Under Major League Baseball rules, the Red Sox are prohibited from owning an interest in another baseball team, but Dee said teams in all other sports are under consideration. He also indicated that 100 percent ownership of a team was unlikely.

“The core business is baseball, and it will always be baseball,” he said Monday.

Meanwhile, Fenway Sports plans to unveil a pair of advertising deals with Major League Baseball, and a major stadium signage firm.

In the MLB deal, Fenway Sports will sell ads for the league on the 30 ballclub Internet sites it runs, Dee said. In the signage deal, Fenway Sports will sell ad space on behalf of ANC Sports Enterprises LLC, a New York company that owns several rotating displays in MLB stadiums.

Also, Fenway Sports has hired photographers to take pictures of fans in the stands at big league ballparks. Dee said images are sold to fans online, with the photos being put on everything from T-shirts to mugs.

Fenway Sports also is considering the purchase of radio stations in New England that could broadcast Red Sox games.
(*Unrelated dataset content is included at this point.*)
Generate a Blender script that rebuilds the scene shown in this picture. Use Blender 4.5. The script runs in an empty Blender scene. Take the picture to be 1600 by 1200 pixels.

“We want to put ourselves in position to compete every year for the World Series,” Dee said. “We need to look down to the south (at the New York Yankees), and that’s who we are competing against year in and year out.”

The Yankees and the Red Sox generate the highest revenues in the American League, respectively $238 million and $190 million in 2003, according to Forbes magazine.

The new venture is expected to break even by the end of 2005, and generate tens of millions in the future, Dee said.

The New York Times Co., owner of The Boston Globe, owns 17 percent of the Red Sox parent company, New England Sports Ventures.